Thursday, April 19, 2012

The Cannons are Silent

Thirty years ago tonight, Truman Capote appeared on Letterman.  I'm not sure that a mock turtle is any middle-aged man's most advised choice in necklines.

I probably do over-rely on it for fodder, but I really do love the odd things that pop up when you check out the Life archive to see what might have happened on a given day. Somehow it seems so improbable that it's just 30 years sinceTC might have been a TV guest, and yet at the same time it feels equally like ancient history.  Two years later and Truman was dead; Gore Vidal was being perhaps unkind, but not inaccurate, when he described the death as "a good career move." By those last few years, there really wasn't much left.

Earlier on, though, I'm not sure there was anybody better.  My favorite Capote isn't necessarily his most major or most popular works (and I really, really don't like In Cold Blood.  It may be a work of genius, but it's just too mean, at once too polished and too raw; too voyeuristic).  No, I'm oddly fond of The Muses are Heard, his quirky account of an opera company's foray into the old Soviet Union, playing Porgy and Bess and trailing Mrs. Ira Gershwin in their wake.  It's full of funny, telling little details, casually bitchy asides, and genuinely illuminating moments of East-West perplexity.  If you've never read it, you have a treat waiting.  Enjoy.


  1. sorry, i feel i'm repeating myself again, but sigh.

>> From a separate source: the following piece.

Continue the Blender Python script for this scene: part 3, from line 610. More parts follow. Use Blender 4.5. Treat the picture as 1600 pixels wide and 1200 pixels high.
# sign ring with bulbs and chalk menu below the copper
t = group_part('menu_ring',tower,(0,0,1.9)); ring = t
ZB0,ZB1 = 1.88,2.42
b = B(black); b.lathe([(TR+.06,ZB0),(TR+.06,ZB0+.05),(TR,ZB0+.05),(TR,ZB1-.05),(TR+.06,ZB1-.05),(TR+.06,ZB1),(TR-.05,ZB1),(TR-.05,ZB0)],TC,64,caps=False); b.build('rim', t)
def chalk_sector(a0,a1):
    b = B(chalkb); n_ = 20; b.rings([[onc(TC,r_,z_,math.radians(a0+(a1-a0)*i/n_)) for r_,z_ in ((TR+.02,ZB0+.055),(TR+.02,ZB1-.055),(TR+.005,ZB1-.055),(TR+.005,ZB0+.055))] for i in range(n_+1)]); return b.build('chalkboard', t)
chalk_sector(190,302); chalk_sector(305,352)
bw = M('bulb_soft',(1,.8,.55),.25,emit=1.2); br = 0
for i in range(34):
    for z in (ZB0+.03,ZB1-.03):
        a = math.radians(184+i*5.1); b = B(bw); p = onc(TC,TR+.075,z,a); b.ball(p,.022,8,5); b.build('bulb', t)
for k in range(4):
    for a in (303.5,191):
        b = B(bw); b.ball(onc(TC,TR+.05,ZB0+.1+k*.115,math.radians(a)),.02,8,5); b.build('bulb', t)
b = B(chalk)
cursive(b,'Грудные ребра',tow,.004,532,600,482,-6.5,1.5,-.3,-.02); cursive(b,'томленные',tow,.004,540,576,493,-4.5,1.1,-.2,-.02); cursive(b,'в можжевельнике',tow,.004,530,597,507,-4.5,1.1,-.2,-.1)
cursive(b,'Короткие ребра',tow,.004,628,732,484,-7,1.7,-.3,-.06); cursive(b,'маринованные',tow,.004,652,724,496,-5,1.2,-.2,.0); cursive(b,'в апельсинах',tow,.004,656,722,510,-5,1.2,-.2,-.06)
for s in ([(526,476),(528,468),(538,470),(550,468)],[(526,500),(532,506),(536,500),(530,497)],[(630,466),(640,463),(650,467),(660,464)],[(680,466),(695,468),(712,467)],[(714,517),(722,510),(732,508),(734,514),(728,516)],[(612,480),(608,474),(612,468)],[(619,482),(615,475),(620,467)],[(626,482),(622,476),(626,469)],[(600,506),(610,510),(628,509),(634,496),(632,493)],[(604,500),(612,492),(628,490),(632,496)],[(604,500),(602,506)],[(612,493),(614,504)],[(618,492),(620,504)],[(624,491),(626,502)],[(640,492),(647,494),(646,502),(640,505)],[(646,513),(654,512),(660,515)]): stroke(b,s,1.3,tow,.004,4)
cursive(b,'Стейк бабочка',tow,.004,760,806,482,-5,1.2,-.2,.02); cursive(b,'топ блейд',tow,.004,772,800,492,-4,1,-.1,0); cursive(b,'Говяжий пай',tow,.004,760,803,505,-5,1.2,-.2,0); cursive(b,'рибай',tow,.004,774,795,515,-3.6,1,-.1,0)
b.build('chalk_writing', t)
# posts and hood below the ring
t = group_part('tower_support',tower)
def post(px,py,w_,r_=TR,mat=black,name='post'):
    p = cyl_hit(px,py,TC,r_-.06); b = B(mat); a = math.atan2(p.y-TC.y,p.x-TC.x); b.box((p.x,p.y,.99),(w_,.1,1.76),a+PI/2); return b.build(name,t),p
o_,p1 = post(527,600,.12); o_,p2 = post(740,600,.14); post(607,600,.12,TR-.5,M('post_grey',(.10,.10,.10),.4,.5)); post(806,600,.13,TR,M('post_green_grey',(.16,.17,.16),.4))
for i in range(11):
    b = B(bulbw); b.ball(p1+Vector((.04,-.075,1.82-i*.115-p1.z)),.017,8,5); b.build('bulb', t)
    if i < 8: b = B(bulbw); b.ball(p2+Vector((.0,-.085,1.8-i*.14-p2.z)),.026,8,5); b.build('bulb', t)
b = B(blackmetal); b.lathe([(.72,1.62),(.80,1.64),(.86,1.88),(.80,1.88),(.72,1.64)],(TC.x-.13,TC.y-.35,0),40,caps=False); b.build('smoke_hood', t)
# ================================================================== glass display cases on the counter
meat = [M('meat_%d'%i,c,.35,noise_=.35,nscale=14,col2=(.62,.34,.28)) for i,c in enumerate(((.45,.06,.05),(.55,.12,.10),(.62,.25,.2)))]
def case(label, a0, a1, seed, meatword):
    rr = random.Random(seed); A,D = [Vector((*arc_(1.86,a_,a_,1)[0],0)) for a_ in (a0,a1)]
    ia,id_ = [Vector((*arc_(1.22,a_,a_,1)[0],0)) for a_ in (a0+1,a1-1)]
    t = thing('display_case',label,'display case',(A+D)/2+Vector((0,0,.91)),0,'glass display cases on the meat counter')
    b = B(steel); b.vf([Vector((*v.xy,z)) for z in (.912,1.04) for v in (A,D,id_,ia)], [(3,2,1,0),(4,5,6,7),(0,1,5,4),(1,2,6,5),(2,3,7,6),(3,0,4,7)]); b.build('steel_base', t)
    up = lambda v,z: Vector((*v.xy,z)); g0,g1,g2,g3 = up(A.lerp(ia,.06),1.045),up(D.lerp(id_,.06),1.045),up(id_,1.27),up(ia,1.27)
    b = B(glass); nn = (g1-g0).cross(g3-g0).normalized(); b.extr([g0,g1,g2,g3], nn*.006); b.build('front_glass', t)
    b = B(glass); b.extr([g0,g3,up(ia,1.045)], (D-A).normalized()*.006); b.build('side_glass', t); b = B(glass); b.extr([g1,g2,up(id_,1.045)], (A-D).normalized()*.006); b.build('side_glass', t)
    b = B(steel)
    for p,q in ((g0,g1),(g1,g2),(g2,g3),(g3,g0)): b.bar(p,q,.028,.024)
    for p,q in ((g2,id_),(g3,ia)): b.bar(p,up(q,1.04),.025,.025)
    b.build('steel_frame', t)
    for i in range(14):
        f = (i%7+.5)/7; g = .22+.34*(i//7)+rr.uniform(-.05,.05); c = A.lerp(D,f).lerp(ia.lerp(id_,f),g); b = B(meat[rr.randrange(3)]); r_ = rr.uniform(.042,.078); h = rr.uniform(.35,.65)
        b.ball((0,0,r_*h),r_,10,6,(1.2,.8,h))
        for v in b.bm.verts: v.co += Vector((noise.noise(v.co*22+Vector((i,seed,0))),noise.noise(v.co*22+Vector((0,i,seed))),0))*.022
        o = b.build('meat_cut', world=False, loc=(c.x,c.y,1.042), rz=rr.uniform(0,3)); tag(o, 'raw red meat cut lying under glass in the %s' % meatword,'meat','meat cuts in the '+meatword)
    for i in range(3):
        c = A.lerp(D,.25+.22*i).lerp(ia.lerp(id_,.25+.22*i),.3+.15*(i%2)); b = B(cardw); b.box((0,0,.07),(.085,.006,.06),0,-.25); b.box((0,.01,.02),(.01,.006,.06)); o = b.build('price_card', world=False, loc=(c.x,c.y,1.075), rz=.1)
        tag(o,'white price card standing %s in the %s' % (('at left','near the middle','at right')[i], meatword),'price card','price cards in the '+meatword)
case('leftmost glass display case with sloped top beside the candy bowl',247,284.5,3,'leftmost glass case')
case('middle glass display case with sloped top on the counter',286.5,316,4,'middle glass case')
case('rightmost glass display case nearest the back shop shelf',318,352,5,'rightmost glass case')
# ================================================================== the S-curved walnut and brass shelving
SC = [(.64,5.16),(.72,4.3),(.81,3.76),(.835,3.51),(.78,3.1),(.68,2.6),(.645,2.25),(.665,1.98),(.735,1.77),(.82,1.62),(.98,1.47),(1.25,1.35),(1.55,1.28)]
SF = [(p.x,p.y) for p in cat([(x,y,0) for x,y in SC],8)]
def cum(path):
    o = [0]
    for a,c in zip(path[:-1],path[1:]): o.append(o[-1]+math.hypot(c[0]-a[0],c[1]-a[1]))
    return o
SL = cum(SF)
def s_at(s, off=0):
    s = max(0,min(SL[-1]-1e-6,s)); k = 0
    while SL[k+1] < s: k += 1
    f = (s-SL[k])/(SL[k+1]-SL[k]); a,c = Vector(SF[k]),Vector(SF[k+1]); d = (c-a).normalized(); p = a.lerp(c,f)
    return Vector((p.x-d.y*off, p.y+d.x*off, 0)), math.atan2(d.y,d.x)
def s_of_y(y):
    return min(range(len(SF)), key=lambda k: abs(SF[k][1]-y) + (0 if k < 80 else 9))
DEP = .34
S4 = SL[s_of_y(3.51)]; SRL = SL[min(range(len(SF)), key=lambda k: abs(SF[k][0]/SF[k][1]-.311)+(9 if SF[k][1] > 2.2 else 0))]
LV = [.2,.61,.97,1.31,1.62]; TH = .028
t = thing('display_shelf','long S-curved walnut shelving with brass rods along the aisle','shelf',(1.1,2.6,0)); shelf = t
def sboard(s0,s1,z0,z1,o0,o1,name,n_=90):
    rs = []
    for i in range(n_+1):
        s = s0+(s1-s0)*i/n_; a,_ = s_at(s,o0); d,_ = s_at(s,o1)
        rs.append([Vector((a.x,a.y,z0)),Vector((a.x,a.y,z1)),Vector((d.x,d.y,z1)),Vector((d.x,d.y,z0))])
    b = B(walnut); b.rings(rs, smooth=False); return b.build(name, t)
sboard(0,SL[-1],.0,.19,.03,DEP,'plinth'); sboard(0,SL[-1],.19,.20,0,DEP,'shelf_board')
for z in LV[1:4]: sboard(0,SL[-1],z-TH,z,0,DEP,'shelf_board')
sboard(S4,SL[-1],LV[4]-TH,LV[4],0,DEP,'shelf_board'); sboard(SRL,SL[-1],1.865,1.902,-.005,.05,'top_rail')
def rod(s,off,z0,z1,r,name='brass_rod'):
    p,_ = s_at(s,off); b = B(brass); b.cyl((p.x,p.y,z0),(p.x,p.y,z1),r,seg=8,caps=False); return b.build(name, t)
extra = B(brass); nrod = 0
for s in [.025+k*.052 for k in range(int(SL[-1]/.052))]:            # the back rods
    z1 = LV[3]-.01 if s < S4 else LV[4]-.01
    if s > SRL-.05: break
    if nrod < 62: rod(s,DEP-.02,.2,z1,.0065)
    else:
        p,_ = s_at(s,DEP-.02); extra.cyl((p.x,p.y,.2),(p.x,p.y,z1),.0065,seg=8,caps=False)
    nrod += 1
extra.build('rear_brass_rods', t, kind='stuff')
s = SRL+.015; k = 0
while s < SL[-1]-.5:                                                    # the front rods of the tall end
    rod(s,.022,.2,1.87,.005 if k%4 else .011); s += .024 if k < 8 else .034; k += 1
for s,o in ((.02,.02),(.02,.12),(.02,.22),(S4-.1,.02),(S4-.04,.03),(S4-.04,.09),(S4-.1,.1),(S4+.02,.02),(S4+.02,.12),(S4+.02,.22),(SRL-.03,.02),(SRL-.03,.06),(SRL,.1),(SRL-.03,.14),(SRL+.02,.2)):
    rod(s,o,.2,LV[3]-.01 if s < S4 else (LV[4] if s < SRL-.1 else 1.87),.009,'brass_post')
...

  2. It may be overly sentimental, but Capote's A Christmas Memory has always been a favorite of mine. It was my introduction to his writing, when I was thirteen or so, and it really struck a chord with me. Of course, in a few short years I'd be watching him on the Tonight Show, in all his glory (or what remained of it). Though he had become the butt of too many bad jokes, it never made me like him any less. He may have been a nasty piece of work, and legendary for all the wrong reasons, but he did it his way, and all these years later we're still talking about him.